SUPPLIED MATERIAL >>
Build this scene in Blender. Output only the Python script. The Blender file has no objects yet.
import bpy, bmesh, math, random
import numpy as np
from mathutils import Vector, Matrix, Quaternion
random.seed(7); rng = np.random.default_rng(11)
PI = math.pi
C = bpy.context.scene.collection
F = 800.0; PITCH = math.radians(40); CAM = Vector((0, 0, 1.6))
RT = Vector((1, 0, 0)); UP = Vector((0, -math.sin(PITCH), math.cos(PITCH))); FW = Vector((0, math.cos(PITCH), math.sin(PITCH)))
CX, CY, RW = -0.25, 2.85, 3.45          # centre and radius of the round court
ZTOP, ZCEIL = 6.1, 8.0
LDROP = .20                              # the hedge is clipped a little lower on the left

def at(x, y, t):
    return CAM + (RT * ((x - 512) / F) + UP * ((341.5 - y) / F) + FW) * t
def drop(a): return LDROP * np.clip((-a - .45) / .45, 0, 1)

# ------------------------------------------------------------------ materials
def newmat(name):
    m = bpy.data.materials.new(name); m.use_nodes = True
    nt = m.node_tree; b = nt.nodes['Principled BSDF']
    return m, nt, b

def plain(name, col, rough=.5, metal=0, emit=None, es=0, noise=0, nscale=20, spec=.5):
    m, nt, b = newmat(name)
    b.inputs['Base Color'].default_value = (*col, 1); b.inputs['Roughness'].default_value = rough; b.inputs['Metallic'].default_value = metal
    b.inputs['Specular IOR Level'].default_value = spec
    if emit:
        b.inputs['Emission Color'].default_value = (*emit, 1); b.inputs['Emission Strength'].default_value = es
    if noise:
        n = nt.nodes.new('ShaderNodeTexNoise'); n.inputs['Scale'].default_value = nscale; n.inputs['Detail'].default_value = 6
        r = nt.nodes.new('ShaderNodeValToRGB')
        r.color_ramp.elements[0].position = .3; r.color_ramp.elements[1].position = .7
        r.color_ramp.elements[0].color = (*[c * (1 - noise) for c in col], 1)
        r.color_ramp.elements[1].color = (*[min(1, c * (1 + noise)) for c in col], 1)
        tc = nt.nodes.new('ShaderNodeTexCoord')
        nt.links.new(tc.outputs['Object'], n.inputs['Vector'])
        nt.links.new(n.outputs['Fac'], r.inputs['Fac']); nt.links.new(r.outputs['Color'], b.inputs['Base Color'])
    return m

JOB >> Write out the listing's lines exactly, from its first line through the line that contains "return m, nt, b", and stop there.

OUTPUT >>
Build this scene in Blender. Output only the Python script. The Blender file has no objects yet.
import bpy, bmesh, math, random
import numpy as np
from mathutils import Vector, Matrix, Quaternion
random.seed(7); rng = np.random.default_rng(11)
PI = math.pi
C = bpy.context.scene.collection
F = 800.0; PITCH = math.radians(40); CAM = Vector((0, 0, 1.6))
RT = Vector((1, 0, 0)); UP = Vector((0, -math.sin(PITCH), math.cos(PITCH))); FW = Vector((0, math.cos(PITCH), math.sin(PITCH)))
CX, CY, RW = -0.25, 2.85, 3.45          # centre and radius of the round court
ZTOP, ZCEIL = 6.1, 8.0
LDROP = .20                              # the hedge is clipped a little lower on the left

def at(x, y, t):
    return CAM + (RT * ((x - 512) / F) + UP * ((341.5 - y) / F) + FW) * t
def drop(a): return LDROP * np.clip((-a - .45) / .45, 0, 1)

# ------------------------------------------------------------------ materials
def newmat(name):
    m = bpy.data.materials.new(name); m.use_nodes = True
    nt = m.node_tree; b = nt.nodes['Principled BSDF']
    return m, nt, b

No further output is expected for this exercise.